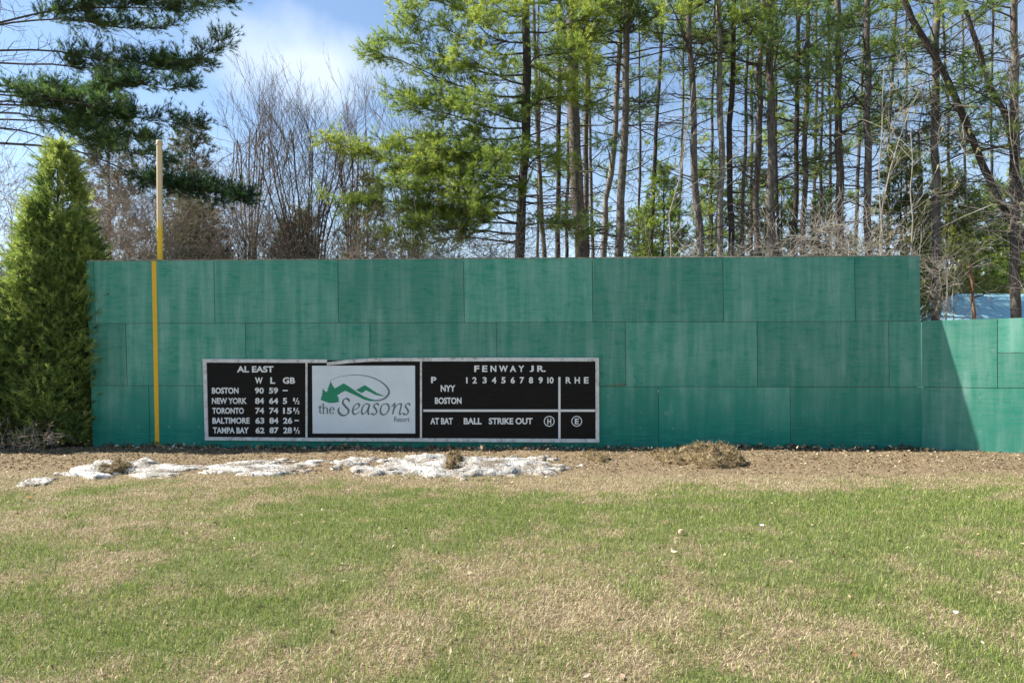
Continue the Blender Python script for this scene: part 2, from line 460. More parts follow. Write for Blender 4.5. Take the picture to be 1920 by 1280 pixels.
def green_paint(name, z0, z1):
    m = MT(name, 0.72, 0.22)
    oi = m.n('ShaderNodeObjectInfo')
    off = m.n('ShaderNodeCombineXYZ')
    for i, k_ in enumerate((37.0, 0.0, 91.0)): m.L(m.math('MULTIPLY', oi.outputs['Random'], k_), off.inputs[i])
    vw = m.coord('Object', (1, 1, 1))                          # position on the wall
    vp = m.coord('Object', (1, 1, 1), off.outputs[0])          # shifted sheet by sheet
    grain = m.noise(m.coord('Object', (1.1, 1, 26), off.outputs[0]), 1.6, 6, 0.68, 0.8)
    fine = m.noise(m.coord('Object', (3.5, 1, 95), off.outputs[0]), 1.5, 4, 0.65, 0.4)
    streak = m.noise(m.coord('Object', (3.6, 1, 0.35)), 1.3, 5, 0.62, 0.25)
    blot = m.noise(vp, 1.3, 5, 0.6, 0.4)
    sepz = m.n('ShaderNodeSeparateXYZ'); m.L(vw, sepz.inputs[0])
    zn = m.math('ADD', sepz.outputs[2], m.math('MULTIPLY', m.math('SUBTRACT', blot, 0.5), 0.9))
    fade = m.rng(zn, z0, z1, 0.0, 1.0)                     # paint bleached higher up, fresh near the ground
    chalk = m.math('MULTIPLY', m.rng(streak, 0.42, 0.72, 0, 1), m.rng(blot, 0.3, 0.62, 0.25, 1.0))
    chalk = m.math('MULTIPLY', chalk, m.math('ADD', m.math('MULTIPLY', fade, 0.85), 0.12))
    c = m.mix(fade, (0.010, 0.172, 0.128), (0.090, 0.282, 0.202))
    c = m.mix(m.rng(grain, 0.48, 0.64, 0, 0.85), c, (0.018, 0.25, 0.17))
    smear = m.noise(m.coord('Object', (1.7, 1, 4.5), off.outputs[0]), 1.6, 5, 0.7, 0.5)
    c = m.mix(m.rng(smear, 0.52, 0.64, 0, 0.8), c, (0.022, 0.225, 0.155))
    c = m.mix(m.math('MULTIPLY', chalk, 0.85), c, (0.25, 0.44, 0.365))
    sheet = m.rng(oi.outputs['Random'], 0, 1, 0.82, 1.16)
    c = m.mix(1.0, c, sheet, 'MULTIPLY')
    crack = m.rng(fine, 0.30, 0.37, 1, 0)
    crackm = m.math('MULTIPLY', crack, m.rng(m.noise(vp, 2.2, 3, 0.5), 0.46, 0.62, 0, 0.9))
    c = m.mix(crackm, c, (0.012, 0.07, 0.05))
    vor = m.n('ShaderNodeTexVoronoi'); m.L(m.coord('Object', (1.5, 1, 1.7), off.outputs[0]), vor.inputs['Vector']); vor.inputs['Scale'].default_value = 1.0
    knot = m.rng(vor.outputs['Distance'], 0.03, 0.08, 0.8, 0)
    c = m.mix(knot, c, (0.16, 0.29, 0.22))
    fx_ = m.math('SUBTRACT', m.math('FRACT', m.math('DIVIDE', sepz.outputs[0], 0.61)), 0.5)
    fz_ = m.math('SUBTRACT', m.math('FRACT', m.math('DIVIDE', sepz.outputs[2], 0.305)), 0.5)
    dot_ = m.math('SQRT', m.math('ADD', m.math('POWER', m.math('MULTIPLY', fx_, 0.61), 2.0), m.math('POWER', m.math('MULTIPLY', fz_, 0.305), 2.0)))
    dot_ = m.math('MULTIPLY', m.rng(dot_, 0.014, 0.026, 0.6, 0), m.rng(m.noise(vp, 2.6, 2, 0.5), 0.48, 0.6, 0, 1))
    c = m.mix(dot_, c, (0.20, 0.33, 0.26))
    nail = m.n('ShaderNodeTexVoronoi'); m.L(m.coord('Object', (5, 1, 4.2), off.outputs[0]), nail.inputs['Vector'])
    c = m.mix(m.rng(nail.outputs['Distance'], 0.022, 0.04, 0.55, 0), c, (0.05, 0.06, 0.045))
    m.color(c)
    hh = m.math('ADD', m.math('MULTIPLY', grain, 0.5), m.math('MULTIPLY', fine, 0.5))
    m.bump(hh, 0.35, 0.006)
    return m.m
M['paint'] = green_paint('weathered_green_paint', 0.35, 1.75)
M['paint_low'] = green_paint('sun_bleached_green_paint', -1.6, 1.6)
m = MT('raw_framing_timber', 0.9, 0.1)
m.color(m.ramp(m.noise(m.coord('Object', (2, 2, 14)), 2, 4), [(0.3, (0.10, 0.07, 0.045)), (0.7, (0.24, 0.17, 0.11))]))
M['timber'] = m.m
m = MT('weathered_top_edge', 0.85, 0.1)
m.color(m.ramp(m.noise(m.coord('Object', (3, 3, 3)), 6, 4), [(0.35, (0.16, 0.16, 0.12)), (0.65, (0.42, 0.38, 0.30))]))
M['edge'] = m.m
m = MT('yellow_paint', 0.5, 0.35)
nn = m.noise(m.coord('Object', (14, 14, 3)), 2.5, 5, 0.65)
c = m.mix(m.rng(nn, 0.62, 0.72, 0, 0.7), (0.80, 0.44, 0.015), (0.42, 0.20, 0.01))
sz = m.n('ShaderNodeSeparateXYZ'); m.L(m.coord('Object'), sz.inputs[0])
chip = m.math('MULTIPLY', m.rng(m.noise(m.coord('Object', (30, 1, 14)), 1.5, 4, 0.7), 0.56, 0.6, 0, 1), m.rng(sz.outputs[2], 0.4, 1.1, 1, 0))
c = m.mix(chip, c, (0.12, 0.075, 0.03))
m.color(c)
M['yellow'] = m.m

def quadbox(S, quad, y0, y1, jit=0.0):
    """quad: four (u, z) corners ccw seen from the front; extruded from local y0 (front) to y1 (back)"""
    fr = [(u, y0 + random.uniform(-jit, jit), z) for (u, z) in quad]
    bk = [(u, y1, z) for (u, z) in quad]
    V = fr + bk
    Q = [(0, 1, 2, 3), (7, 6, 5, 4), (1, 0, 4, 5), (2, 1, 5, 6), (3, 2, 6, 7), (0, 3, 7, 4)]
    S.add(V, quads=Q)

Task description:
Filter lines by "from" and return each hit.

Correct result:
Continue the Blender Python script for this scene: part 2, from line 460. More parts follow. Write for Blender 4.5. Take the picture to be 1920 by 1280 pixels.
    """quad: four (u, z) corners ccw seen from the front; extruded from local y0 (front) to y1 (back)"""